5. The method of claim 4, wherein said scanning scans a plurality of control bits on said pin, said plurality of control bits representing control signals associated with said plurality of tests.

6. The method of claim 5, wherein said scanning scans some bits of said test code on a first pin and some other bits of said test code on a second pin, wherein said pin corresponds to one of said first pin and said second pin.

7. A tests enabler block reducing a number of pins required to test an integrated circuit, said tests enabler block being contained in said integrated circuit, said tests enabler block comprising:

a first pin receiving a plurality of bits sequentially, said plurality of bits forming a test code which indicates the specific ones of a plurality of tests to be performed to test said integrated circuit.

8. The tests enabler block of claim 7, wherein each of said plurality of bits indicates whether a corresponding one of said plurality of tests is to be performed.

9. The tests enabler block of claim 8, further comprising a first storage element storing said plurality of bits, wherein a bit value in each bit of said first storage element determines whether a corresponding one of said plurality of tests is to be performed.

10. The tests enabler block of claim 9, further comprises a shift register into which said plurality of bits are shifted in sequentially after being received by said first pin.

11. The tests enabler block of claim 10, wherein said first storage element comprises a first register, wherein said plurality of bits are loaded from said shift register to said first register.

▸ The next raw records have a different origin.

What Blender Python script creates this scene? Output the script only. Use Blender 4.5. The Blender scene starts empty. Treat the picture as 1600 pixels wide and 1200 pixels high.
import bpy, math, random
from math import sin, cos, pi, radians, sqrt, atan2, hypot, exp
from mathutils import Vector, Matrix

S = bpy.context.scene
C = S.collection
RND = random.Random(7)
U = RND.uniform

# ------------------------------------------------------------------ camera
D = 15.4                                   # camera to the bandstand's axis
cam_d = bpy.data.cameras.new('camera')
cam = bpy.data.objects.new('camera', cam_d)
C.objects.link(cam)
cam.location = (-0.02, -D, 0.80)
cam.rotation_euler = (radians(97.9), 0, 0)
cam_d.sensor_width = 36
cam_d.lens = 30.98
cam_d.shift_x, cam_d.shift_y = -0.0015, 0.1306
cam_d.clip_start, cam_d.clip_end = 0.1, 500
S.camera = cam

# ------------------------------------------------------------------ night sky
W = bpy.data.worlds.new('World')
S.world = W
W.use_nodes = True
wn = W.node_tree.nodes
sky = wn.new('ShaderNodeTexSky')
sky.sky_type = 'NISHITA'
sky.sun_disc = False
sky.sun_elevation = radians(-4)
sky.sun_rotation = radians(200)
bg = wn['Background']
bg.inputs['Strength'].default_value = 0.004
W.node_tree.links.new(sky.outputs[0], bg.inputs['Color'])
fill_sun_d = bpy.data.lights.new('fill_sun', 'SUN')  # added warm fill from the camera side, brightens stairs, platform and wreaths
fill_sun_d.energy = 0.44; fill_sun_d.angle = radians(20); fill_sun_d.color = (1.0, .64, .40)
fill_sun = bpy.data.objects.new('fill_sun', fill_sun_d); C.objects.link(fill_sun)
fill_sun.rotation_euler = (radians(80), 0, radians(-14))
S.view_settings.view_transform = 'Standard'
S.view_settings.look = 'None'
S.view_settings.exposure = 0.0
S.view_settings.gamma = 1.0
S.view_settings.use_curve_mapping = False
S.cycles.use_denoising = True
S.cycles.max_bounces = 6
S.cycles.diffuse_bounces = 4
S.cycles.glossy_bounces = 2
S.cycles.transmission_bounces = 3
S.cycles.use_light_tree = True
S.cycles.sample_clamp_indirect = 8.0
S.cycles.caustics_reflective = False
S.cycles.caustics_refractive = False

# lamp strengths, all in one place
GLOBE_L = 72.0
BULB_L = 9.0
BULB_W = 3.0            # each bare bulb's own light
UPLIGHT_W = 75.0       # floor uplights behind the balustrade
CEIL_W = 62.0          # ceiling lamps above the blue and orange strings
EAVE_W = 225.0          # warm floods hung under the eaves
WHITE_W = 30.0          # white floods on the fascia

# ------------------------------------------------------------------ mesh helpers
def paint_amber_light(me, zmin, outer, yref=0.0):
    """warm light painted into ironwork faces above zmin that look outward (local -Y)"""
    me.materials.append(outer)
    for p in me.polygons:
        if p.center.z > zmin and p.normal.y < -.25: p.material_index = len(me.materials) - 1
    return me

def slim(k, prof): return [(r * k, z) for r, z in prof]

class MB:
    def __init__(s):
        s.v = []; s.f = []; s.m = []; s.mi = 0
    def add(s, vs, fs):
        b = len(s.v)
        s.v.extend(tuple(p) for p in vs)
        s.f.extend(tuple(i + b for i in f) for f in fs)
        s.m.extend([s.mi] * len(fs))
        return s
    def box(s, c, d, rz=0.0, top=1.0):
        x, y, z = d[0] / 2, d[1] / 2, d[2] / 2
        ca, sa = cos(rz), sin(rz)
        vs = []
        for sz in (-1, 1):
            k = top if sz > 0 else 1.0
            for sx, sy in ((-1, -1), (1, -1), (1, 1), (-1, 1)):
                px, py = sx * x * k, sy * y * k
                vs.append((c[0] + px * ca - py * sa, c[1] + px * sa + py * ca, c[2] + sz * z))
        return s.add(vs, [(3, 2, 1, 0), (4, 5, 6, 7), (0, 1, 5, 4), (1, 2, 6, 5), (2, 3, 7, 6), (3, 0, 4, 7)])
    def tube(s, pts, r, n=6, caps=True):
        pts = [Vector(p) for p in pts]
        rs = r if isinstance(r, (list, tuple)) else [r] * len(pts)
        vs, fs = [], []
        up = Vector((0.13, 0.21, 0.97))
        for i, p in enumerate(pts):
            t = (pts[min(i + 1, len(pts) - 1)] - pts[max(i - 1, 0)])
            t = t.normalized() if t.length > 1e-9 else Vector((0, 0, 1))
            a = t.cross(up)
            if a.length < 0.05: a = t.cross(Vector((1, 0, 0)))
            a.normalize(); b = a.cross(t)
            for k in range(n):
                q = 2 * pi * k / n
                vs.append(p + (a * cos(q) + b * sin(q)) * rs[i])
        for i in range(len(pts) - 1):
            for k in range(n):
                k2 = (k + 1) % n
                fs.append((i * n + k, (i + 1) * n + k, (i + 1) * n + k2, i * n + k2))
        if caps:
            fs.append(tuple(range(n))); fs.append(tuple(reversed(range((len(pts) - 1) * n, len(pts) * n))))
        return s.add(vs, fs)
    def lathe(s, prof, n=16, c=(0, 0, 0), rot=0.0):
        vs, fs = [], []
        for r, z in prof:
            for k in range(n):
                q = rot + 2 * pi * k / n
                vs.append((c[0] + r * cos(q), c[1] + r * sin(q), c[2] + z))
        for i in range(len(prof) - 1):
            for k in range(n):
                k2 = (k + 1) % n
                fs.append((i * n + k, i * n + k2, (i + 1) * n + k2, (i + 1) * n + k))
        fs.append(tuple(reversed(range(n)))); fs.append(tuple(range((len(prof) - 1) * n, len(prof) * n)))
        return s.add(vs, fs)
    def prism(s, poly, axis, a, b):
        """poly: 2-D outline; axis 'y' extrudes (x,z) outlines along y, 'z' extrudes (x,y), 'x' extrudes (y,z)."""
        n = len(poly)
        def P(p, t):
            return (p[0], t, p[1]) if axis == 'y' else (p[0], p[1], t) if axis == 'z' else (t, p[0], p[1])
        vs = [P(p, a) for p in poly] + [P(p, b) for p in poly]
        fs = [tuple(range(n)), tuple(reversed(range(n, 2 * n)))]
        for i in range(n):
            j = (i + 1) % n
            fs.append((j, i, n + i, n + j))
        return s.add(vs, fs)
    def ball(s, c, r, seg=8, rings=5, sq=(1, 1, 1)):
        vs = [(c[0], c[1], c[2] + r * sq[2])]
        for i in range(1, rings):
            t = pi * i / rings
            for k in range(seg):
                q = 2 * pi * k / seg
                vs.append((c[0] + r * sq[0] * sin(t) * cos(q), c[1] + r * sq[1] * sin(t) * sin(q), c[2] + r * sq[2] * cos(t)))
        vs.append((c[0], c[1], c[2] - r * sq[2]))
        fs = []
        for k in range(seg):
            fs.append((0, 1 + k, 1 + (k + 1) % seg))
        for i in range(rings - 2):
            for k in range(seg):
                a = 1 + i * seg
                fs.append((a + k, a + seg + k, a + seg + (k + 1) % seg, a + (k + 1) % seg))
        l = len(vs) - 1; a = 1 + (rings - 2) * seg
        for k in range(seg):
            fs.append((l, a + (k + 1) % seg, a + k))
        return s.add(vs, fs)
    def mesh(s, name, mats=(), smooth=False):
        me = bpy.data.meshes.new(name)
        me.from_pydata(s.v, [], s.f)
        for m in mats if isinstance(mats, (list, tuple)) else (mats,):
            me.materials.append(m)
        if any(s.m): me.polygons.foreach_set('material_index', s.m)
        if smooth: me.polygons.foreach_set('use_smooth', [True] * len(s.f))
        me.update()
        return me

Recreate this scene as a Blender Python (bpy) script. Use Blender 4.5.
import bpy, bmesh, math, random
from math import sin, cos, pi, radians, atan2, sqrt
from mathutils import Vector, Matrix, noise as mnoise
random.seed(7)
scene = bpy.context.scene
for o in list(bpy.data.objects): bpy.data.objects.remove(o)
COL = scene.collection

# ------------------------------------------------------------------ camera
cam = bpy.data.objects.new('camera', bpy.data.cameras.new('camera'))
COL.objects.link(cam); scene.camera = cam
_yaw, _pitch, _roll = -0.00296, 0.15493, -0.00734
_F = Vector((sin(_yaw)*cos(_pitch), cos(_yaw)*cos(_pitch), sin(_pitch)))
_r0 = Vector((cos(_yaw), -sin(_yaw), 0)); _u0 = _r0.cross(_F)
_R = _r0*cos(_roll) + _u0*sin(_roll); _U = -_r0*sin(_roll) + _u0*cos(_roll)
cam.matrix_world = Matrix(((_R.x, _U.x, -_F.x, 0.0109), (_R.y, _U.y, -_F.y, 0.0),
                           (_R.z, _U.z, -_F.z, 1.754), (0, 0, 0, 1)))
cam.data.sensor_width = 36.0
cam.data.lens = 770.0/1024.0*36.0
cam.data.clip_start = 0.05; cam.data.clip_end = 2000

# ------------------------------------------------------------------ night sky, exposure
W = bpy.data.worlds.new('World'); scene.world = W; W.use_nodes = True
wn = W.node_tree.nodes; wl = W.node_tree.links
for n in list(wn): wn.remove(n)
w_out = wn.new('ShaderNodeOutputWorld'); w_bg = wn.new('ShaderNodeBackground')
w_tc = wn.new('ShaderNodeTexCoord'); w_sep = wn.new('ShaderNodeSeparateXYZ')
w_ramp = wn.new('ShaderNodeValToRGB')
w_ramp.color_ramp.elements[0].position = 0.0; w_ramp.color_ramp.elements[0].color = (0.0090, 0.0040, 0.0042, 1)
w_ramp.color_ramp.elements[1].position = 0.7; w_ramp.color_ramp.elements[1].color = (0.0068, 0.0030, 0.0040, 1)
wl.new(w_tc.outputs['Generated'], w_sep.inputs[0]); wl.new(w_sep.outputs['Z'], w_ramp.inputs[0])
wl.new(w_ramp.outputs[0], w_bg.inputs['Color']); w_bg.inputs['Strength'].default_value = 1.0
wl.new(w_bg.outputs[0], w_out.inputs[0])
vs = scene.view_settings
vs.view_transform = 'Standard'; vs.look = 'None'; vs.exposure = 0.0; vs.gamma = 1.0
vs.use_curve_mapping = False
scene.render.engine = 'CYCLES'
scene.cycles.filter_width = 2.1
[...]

12. The tests enabler block of claim 11, further comprises:

a second pin receiving a status signal indicating whether said integrated circuit is to be operated in a test state or a functional state;

a plurality of phase pins receiving a plurality of phase signals, wherein said plurality of phase signals operate said shift register in a shift phase in which said plurality of bits are scanned into said shift register, said plurality of phase signals operate said first register in a load phase in which said plurality of bits are loaded from said shift register to said first register.

13. The tests enabler block of claim 12, wherein a new plurality of bits are scanned sequentially into said shift register while said plurality of tests being performed, wherein said new plurality of bits indicate a new plurality of tests to be performed.

14. The tests enabler block of claim 13, wherein said first pin receives a plurality of control bits sequentially, said plurality of control bits representing control signals associated with said plurality of tests.

15. The tests enabler block of claim 14, wherein some bits of said test code are scanned in on a third pin and some other bits of said test code are scanned in on a fourth pin, wherein said first pin corresponds to one of said third pin and said fourth pin.